Monday, 5 November 2007

Portrait of chaos

There are things that mothers are meant to know. Things like not wearing white shirts (tomato sauce, peanut butter, jam and chocolate are all difficult stains to remove), not letting your children read scary books too late at night, and most importantly, having a flexible schedule on any given day. I think this last one is a kind of code for disguising the fact that mothers, or at least this one, aren’t actually organised enough to have a proper schedule. When I was a paid employee I was almost painfully organised. It was my defense against a natural inclination to disorder. Scheduling, making lists, referring to my diary were all ways of keeping chaos at bay.

Now I have a wall calendar that loosely tracks my days.

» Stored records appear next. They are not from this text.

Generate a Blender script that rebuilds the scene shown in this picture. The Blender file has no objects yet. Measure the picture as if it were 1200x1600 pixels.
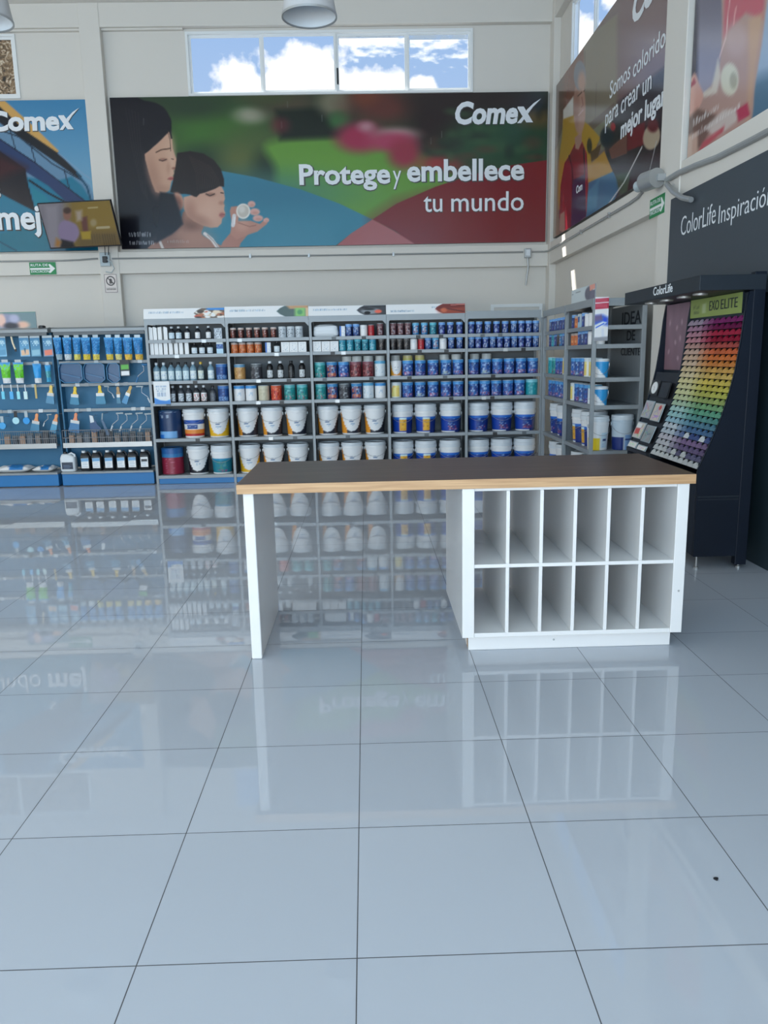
import bpy, math, random
import numpy as np
from mathutils import Matrix, Vector
PI = math.pi
sc = bpy.context.scene
COL = sc.collection

# ------------------------------------------------------------------ camera
FPX, YAW, PITCH, ROLL, CAMH = 1216.56, .0190512, .1980426, .0203816, 1.61234
def _axes():
    f = np.array([math.sin(YAW)*math.cos(PITCH), math.cos(YAW)*math.cos(PITCH), -math.sin(PITCH)])
    r0 = np.array([math.cos(YAW), -math.sin(YAW), 0.]); d0 = np.cross(f, r0)
    return r0*math.cos(ROLL)+d0*math.sin(ROLL), -r0*math.sin(ROLL)+d0*math.cos(ROLL), f
AR, AD, AF = _axes()
cd = bpy.data.cameras.new('camera'); cam = bpy.data.objects.new('camera', cd); COL.objects.link(cam)
m = Matrix.Identity(4)
for k in range(3):
    m[k][0] = AR[k]; m[k][1] = -AD[k]; m[k][2] = -AF[k]
m[2][3] = CAMH
cam.matrix_world = m
cd.sensor_fit = 'VERTICAL'; cd.sensor_height = 36; cd.lens = FPX*36/1600; cd.clip_start = .05; cd.clip_end = 300
sc.camera = cam
def at(x, y, **k):                       # measured pixel -> point on a world plane
    v = AF*FPX + AR*(x-600) + AD*(y-800); o = np.array([0, 0, CAMH])
    (ax, val), = k.items(); i = 'XYZ'.index(ax)
    return o + (val-o[i])/v[i]*v
def proj(X):
    v = X-np.array([0, 0, CAMH]); w = v@AF
    return 600+FPX*(v@AR)/w, 800+FPX*(v@AD)/w

# ------------------------------------------------------------------ light, sky, exposure
vs = sc.view_settings
vs.view_transform = 'Standard'; vs.look = 'None'; vs.gamma = 1; vs.use_curve_mapping = False; vs.exposure = -0.06
def lin(c):
    c = np.asarray(c, float)/255
    return np.where(c <= .04045, c/12.92, ((c+.055)/1.055)**2.4)
GAIN = 1.5
def C(*c): return tuple(np.minimum(lin(c)*GAIN, .86))
def lamp(name, kind, loc, energy, color, rot=(0, 0, 0), size=None):
    l = bpy.data.lights.new(name, kind); l.energy = energy; l.color = color
    if size: l.shape = 'RECTANGLE'; l.size, l.size_y = size
    o = bpy.data.objects.new(name, l); COL.objects.link(o); o.location = loc; o.rotation_euler = rot
    return o, l
lamp('storefront_street_light', 'AREA', (-2.5, -4.7, .8), 370, (1.0, .96, .89), (PI/2, 0, 0), (12.5, 1.4))
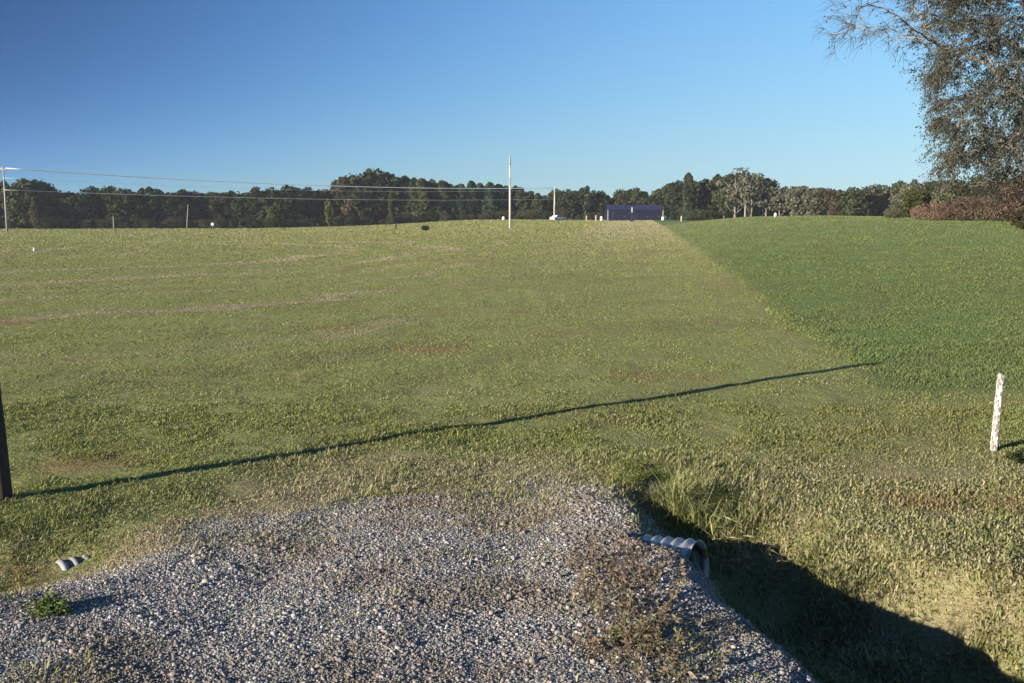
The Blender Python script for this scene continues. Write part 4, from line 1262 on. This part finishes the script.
    e0 = (np.arange(nn) * K)[:, None] + kk[None]; e1 = (np.arange(nn) * K)[:, None] + ((kk + 1) % K)[None]
    s0 = e0 + nn * K; s1 = e1 + nn * K
    FF = np.stack([s0, s1, e1, e0], 2).reshape(-1, 4)
    raw_mesh('trunk', VV, FF, M['bark_pale'], root, True)
    # twigs from the thin nodes, drooping outwards
    thin = np.nonzero((r_ < 0.022) & (np.arange(len(N)) > 60))[0]
    src = rs.choice(thin, 24000)
    out = N[src] - np.array([-0.6, 0, 8.0]); out /= np.linalg.norm(out, axis=1)[:, None]
    d0 = dirv[src] * 0.7 + out * 0.7 + rs.normal(0, 0.45, (len(src), 3)); d0[:, 2] -= 0.15
    d0 /= np.linalg.norm(d0, axis=1)[:, None]
    L = rs.uniform(0.35, 1.0, len(src))
    p0 = N[src]; p1 = p0 + d0 * (L * 0.5)[:, None]
    d1 = d0 + np.array([0, 0, -0.45]) + rs.normal(0, 0.15, d0.shape); d1 /= np.linalg.norm(d1, axis=1)[:, None]
    p2 = p1 + d1 * (L * 0.5)[:, None]
    s = np.cross(d0, np.array([0.2, 0.9, 0.1])); s /= np.linalg.norm(s, axis=1)[:, None]; t2 = np.cross(d0, s)
    rr = 0.0065
    tv = np.stack([p0 + s * rr, p0 - s * rr * .5 + t2 * rr * .86, p0 - s * rr * .5 - t2 * rr * .86,
                   p1 + s * rr * .7, p1 - s * rr * .35 + t2 * rr * .6, p1 - s * rr * .35 - t2 * rr * .6, p2], 1).reshape(-1, 3)
    b = np.arange(len(src)) * 7
    q4 = np.concatenate([np.stack([b + i, b + (i + 1) % 3, b + 3 + (i + 1) % 3, b + 3 + i], 1) for i in range(3)])
    q3 = np.concatenate([np.stack([b + 3 + i, b + 3 + (i + 1) % 3, b + 6], 1) for i in range(3)])
    tw = raw_mesh('twigs', tv, [q4, q3], M['bark_twig'], root); tw['kind'] = 'stuff'
    # leaves along the twigs; the wide upper left reach is nearly bare
    reps = 24
    ti = np.repeat(np.arange(len(src)), reps)
    u = rs.uniform(0.1, 1.05, len(ti))[:, None]
    P = np.where(u < 0.5, p0[ti] + (p1 - p0)[ti] * u * 2, p1[ti] + (p2 - p1)[ti] * (u - 0.5) * 2) + rs.normal(0, 0.04, (len(ti), 3))
    left = -P[:, 0]
    bare = sstep(3.9, 5.8, left + 0.35 * P[:, 1]) * 0.84 + 0.13
    bare = np.maximum(bare, 0.75 * sstep(3.6, 2.6, P[:, 2]))
    leafy = (rs.random(len(src)) < 0.76)[ti]               # some twigs have already dropped their leaves
    kp = (rs.random(len(ti)) > bare) & leafy
    P, ti = P[kp], ti[kp]
    d = d1[ti] * 0.8 + rs.normal(0, 0.5, P.shape); d[:, 2] -= 0.3; d /= np.linalg.norm(d, axis=1)[:, None]
    sd = np.cross(d, rs.normal(size=P.shape)); sd /= np.linalg.norm(sd, axis=1)[:, None]
    Ll = rs.uniform(0.045, 0.11, len(P))[:, None]; Wl = Ll * rs.uniform(0.15, 0.30, len(P))[:, None]
    lv_ = np.stack([P, P + d * Ll * .5 + sd * Wl, P + d * Ll, P + d * Ll * .5 - sd * Wl], 1).reshape(-1, 3)
    b = np.arange(len(P)) * 4
    raw_mesh('crown', lv_, np.stack([b, b + 1, b + 2, b + 3], 1), M['leaf_big'], root)
    print('leaves', len(P))
big_tree()

# ------------------------------------------------------------------ the air
def haze():
    mb = MB(); mb.box((0, 170, 9), (700, 400, 36))
    t = NT('air')
    v = t.node('ShaderNodeVolumePrincipled')
    v.inputs['Color'].default_value = (0.80, 0.88, 1.0, 1); v.inputs['Density'].default_value = HAZE
    v.inputs['Anisotropy'].default_value = 0.0
    o = t.node('ShaderNodeOutputMaterial'); t.t.links.new(v.outputs[0], o.inputs['Volume'])
    tag(mb.build('haze', t.m), kind='stuff')
if HAZE > 0: haze()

It is dependent however on two things: remembering to write things on it and remembering to look at it. Today, I realised that there is a third variable which is actually getting the right things written on it.

My loosely planned day today included working on getting the proposed multi-purpose court for the school certified, that is, the plans okayed for construction which by some strange quirk of funding agencies, we are required to do before our grant application for the remainder of the funding is actually even considered. Then I was going to work on writing something for the website development for the Residents’ Association on that I could take with me to the meeting of the Historical Society tonight to give to a colleague. I also needed to take a cheque from the P & C to another person at the meeting who is involved with a different organization. In between these things, I had a loose commitment to such household necessities as laundry, playing Connect 4 with Blithe Boy and perhaps a little blogging. Just to make sure all of this was going to work, I called this person to make sure they would be at the meeting.

My schedule had already started fraying with several people at the school who were needed to sign documents and issue cheques not available today. I practiced shrugging and saying “manana” while mentally calculating the number of days left till the grant deadline. Then the person on the other end of the phone line complimented me on my plan to hand over the cheque, but pointed out that the meeting had been yesterday. Descent into chaos complete. Now I had to ring the president of the Historical Society to apologise for the absence of her newly elected and clearly unreliable vice-president. I had to come up with another plan to hand over the cheque and I have to connect via email with the other website committee members.

On the other hand, I now have a free spot in my schedule tonight. And my writing is going well. The Prussian administration is ready to take over Marburg and the comfortable life of the Jaeckels is about to change. I have a good pen, a thick notebook filling with stories, a enlarging computer file and a sense of purpose and excitement. This weekend’s Australian Review has the headline “Frustration, Obscurity, Poverty: Why do writers bother?” Because it is such a thrill when it all starts to come together.